Aren’t one-way (air) tickets more expensive than return?
Superbly done. I find booking through the mobile interface more convenient than through my PC.
Nimish–thank you for your statement. That is exactly the kind of product we wanted to design–it should be simpler than doing it on your PC, because your mobile phone can’t handle all the complexity that your PC can handle. Users can’t handle complexity on their mobile phones; so the products need to become extremely simple.
That’s why we went with brutal simplicity for this launch. We’re glad to hear that we achieved what we started out to do.

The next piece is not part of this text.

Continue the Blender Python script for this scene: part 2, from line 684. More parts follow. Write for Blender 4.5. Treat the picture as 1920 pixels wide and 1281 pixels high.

I totally agree that mobile apps is not the way to go, its like leaving apart a large audience, who either don't want to install apps and/or have platform incompatibility issues, the mobile sites is a future, but you guys can definitely do better, both in look and feel and features, I really like m.mid-day.com, maybe you guys can do something similar, or better don't reinvent the wheel, use the same technology, the pages on mid-day load incredibly faster and the look and feel is awesome.
This is a good thing and is requirment of all people. Because every time not possible to cary a laptop and internet connection. This is a very useful for who is frequienty travelling.
Can you explain how this is done, are you using WURLF DB at the backend to map the user handsets and then display the relevant HTML. Is this done using HTML 5
hey Raman,
we use user-agent to detect whether the phone supports HTML 4 or 5 there is no db being used.